Uma das marcas registradas do “cineasta da linhagem”, eternamente homenageado por um sem número de admiradores inevitáveis (Bergman, Coppola, Wenders, Godard, Malick, Kiarostami, Haneke, Payne, Van Sant, Ang Lee...), cunhou uma das principais razões para tamanha admiração: Em Encanto, sua habilidade e serenidade de realizar um filme sem digressões de ritmo é elevada ao expoente máximo no decorrer do ofício. Não há necessidade para que haja um clímax ou situação anticlimática, pois cada cena respeita a outra e a que virá em seguida, com a harmonia e a plenitude dinâmica de um monge que nunca desejou sucesso, mas que o atingiu devido o valor da dinastia artística que produziu, quase sempre ao lado de seu parceiro, em uma das mais bem sucedidas parcerias da história do cinema com o espetacular ator Chishu Ryu, perfeito na pele do patriarca que quer ver sua filha casada, e com a segurança familiar que deseja para ela. O medo da morte e o acolhimento da solidão progressiva nos últimos anos de uma alma cansada sobre a Terra servem como componente dramático tanto quanto as cores de Ozu, agora, em prol de um simbolismo irônico e da representação cromatizada ao regozijo de estar vivo contra a morte iminente, aqui ilustrada pelas rugas de Ryu, quando de seu rosto emana o sorriso de um homem que entende de tudo, e por isso mesmo já não se importa com mais nada. Porque então se importaria tanto com o casamento de sua filha?

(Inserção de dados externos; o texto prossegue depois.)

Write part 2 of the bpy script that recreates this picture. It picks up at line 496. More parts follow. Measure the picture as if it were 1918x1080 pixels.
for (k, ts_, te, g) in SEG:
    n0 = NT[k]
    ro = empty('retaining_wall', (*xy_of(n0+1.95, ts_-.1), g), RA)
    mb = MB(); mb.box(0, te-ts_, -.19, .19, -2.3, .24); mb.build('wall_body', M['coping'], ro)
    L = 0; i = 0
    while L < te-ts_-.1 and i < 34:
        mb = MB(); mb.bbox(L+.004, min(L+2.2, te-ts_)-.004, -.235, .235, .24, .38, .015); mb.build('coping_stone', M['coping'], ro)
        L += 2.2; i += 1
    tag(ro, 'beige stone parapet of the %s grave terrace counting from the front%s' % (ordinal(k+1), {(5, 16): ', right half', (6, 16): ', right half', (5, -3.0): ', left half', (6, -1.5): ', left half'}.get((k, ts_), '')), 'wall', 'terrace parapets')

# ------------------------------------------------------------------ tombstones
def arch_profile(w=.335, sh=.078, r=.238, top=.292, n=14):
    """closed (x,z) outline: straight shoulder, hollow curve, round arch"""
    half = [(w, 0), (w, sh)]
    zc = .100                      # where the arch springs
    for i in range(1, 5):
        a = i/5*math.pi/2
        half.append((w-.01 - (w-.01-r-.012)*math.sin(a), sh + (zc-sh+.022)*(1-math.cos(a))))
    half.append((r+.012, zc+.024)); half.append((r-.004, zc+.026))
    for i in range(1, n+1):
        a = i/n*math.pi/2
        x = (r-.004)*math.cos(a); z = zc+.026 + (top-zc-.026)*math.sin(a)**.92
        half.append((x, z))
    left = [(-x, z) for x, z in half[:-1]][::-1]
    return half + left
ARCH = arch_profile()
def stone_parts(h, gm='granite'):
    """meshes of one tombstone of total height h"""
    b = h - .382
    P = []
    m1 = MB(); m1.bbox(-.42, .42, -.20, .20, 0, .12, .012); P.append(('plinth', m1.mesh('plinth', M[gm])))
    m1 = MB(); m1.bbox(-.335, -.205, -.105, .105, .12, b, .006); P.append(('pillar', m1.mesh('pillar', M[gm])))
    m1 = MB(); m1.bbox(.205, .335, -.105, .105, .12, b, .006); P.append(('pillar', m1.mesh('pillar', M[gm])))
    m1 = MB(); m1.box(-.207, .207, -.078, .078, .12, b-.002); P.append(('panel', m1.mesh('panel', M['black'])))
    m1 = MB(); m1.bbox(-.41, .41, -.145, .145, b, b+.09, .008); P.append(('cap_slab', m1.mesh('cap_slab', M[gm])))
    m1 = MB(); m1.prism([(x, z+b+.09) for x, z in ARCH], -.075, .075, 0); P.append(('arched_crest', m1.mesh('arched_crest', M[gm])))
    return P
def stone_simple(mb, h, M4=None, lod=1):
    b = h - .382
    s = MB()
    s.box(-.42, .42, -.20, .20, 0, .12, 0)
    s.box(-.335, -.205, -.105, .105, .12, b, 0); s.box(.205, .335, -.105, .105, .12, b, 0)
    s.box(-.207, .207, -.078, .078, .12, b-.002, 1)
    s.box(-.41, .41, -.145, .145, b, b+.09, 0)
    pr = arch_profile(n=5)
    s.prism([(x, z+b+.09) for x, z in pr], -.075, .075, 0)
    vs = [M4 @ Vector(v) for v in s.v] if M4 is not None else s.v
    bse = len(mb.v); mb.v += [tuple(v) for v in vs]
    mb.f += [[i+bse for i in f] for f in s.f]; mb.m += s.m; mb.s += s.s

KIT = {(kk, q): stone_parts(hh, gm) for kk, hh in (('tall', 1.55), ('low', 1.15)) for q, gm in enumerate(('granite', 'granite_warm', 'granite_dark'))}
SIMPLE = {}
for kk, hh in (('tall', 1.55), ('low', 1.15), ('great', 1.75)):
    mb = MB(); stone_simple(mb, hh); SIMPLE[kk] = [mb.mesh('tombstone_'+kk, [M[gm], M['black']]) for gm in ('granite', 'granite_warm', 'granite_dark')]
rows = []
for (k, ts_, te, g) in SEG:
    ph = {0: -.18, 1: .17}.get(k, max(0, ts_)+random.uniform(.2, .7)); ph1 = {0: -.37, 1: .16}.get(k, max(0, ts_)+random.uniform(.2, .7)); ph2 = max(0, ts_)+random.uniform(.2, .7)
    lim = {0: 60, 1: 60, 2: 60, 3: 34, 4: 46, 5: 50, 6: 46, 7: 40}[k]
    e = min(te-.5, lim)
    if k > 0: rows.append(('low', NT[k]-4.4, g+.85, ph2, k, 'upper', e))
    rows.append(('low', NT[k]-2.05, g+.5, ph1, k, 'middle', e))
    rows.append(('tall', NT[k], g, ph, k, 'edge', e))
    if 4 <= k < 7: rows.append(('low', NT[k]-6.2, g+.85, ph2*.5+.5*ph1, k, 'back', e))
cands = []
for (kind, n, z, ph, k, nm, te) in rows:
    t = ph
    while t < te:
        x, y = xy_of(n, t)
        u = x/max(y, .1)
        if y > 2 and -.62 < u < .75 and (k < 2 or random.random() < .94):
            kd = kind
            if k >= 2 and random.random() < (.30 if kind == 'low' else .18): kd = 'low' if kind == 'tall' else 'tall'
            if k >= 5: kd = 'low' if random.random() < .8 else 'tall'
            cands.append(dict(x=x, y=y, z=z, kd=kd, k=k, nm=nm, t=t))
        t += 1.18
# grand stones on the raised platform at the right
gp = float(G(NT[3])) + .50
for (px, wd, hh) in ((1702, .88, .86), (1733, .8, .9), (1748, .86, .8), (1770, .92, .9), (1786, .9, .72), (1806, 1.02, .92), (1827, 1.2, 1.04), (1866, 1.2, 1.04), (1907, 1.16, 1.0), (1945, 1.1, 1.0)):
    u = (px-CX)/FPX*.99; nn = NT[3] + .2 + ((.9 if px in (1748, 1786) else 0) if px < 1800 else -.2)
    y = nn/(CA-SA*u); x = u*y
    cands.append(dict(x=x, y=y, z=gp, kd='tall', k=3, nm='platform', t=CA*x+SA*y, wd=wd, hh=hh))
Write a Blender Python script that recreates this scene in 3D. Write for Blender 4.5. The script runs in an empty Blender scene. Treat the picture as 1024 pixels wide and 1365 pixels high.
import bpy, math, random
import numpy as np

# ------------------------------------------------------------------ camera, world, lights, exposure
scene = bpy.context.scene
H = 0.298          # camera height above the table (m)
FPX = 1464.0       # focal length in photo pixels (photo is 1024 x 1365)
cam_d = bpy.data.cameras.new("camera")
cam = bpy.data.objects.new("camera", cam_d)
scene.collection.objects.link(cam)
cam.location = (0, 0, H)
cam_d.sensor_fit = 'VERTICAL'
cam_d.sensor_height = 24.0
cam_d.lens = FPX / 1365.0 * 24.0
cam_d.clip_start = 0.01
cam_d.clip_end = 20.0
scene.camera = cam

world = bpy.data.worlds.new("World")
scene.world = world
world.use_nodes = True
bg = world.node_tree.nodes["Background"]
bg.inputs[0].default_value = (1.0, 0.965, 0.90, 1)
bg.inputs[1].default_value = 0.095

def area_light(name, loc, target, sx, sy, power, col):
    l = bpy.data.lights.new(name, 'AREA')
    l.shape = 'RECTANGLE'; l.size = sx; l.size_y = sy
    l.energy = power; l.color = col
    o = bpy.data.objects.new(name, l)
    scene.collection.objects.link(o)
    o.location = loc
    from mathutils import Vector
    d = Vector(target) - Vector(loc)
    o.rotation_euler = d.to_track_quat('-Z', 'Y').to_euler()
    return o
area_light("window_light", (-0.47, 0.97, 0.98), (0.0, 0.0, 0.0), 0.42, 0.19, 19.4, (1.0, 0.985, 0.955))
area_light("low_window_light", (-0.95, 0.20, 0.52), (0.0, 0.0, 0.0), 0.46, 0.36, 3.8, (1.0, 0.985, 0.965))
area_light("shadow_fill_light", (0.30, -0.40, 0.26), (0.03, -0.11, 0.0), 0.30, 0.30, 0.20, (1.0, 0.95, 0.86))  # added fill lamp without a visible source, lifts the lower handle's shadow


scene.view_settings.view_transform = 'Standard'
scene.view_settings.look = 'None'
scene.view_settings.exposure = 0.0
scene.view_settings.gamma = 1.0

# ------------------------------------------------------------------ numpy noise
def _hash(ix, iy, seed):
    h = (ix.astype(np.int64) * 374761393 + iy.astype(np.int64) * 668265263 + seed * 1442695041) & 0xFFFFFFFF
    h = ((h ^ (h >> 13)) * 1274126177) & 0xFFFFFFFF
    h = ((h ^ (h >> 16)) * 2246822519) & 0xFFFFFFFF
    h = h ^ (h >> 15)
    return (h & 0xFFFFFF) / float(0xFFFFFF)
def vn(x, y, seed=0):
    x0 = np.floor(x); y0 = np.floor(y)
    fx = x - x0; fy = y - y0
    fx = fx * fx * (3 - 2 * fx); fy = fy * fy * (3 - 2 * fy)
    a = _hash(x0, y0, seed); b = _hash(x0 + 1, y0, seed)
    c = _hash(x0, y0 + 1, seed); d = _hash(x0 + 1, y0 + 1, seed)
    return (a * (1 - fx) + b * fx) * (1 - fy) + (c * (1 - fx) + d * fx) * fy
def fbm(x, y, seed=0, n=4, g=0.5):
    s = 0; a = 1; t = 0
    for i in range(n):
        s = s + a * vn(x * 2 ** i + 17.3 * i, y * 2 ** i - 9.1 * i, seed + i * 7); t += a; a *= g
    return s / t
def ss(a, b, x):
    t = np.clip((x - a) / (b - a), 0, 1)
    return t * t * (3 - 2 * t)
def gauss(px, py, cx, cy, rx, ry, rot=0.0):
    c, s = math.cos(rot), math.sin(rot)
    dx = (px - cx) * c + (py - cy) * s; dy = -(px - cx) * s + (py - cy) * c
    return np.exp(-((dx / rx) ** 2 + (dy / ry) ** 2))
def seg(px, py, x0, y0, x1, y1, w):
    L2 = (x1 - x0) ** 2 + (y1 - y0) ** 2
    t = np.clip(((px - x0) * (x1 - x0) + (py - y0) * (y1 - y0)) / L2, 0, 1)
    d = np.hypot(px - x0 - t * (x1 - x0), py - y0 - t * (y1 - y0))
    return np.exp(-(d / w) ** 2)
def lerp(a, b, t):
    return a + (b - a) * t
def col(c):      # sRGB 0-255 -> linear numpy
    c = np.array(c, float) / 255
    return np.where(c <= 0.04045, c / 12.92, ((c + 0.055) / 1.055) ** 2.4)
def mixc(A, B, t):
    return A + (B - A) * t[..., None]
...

A investigação de Ozu conecta espaço com o tempo sem fome ou sede para chegar ao fim do arco-íris. Um cinema ilimitado por suas respostas poderem ser acessadas por nós a qualquer momento durante o privilégio de assisti-lo. Uma arte perdida que hoje em dia, devido a rapidez e a complexidade inadvertida do mundo, tenta ser resgatada cada vez mais na arte da dramaturgia, seja como sátira, seja como alternativa. Desta maneira, é correto apontar que o trabalho de Yasujiro Ozu é a definição de arte imortal, do ato de preservação e não esquecimento. Não é um tipo de cinema pouco acessível aos padrões de produção ao redor do mundo, apesar de serem épicos dramáticos e hipersensíveis que, como já foi apontado, chegam a flutuar no ar rarefeito do argumento.
Após mais de um século da existência do cinema, poucos profissionais ainda podem se dar ao luxo de ter a competência, talento ou seja lá o que for para conceber documentos de tamanha força, revestidos de uma fragilidade maravilhosa que só aumenta o brilho do produto. Enquanto Era Uma Vez em Tóquio é o testamento de Ozu para o cinema, A Rotina Tem Seu Encanto é o testamento e a síntese para o cinema de Ozu. Um filme que quando acaba, leva consigo nossos corações, e traz a saudade deste iconoclasta do que a alma humana tem a oferecer. Acaba sendo irônico quando um épico sobre as circunstâncias do tempo se torna atemporal por suas próprias circunstâncias.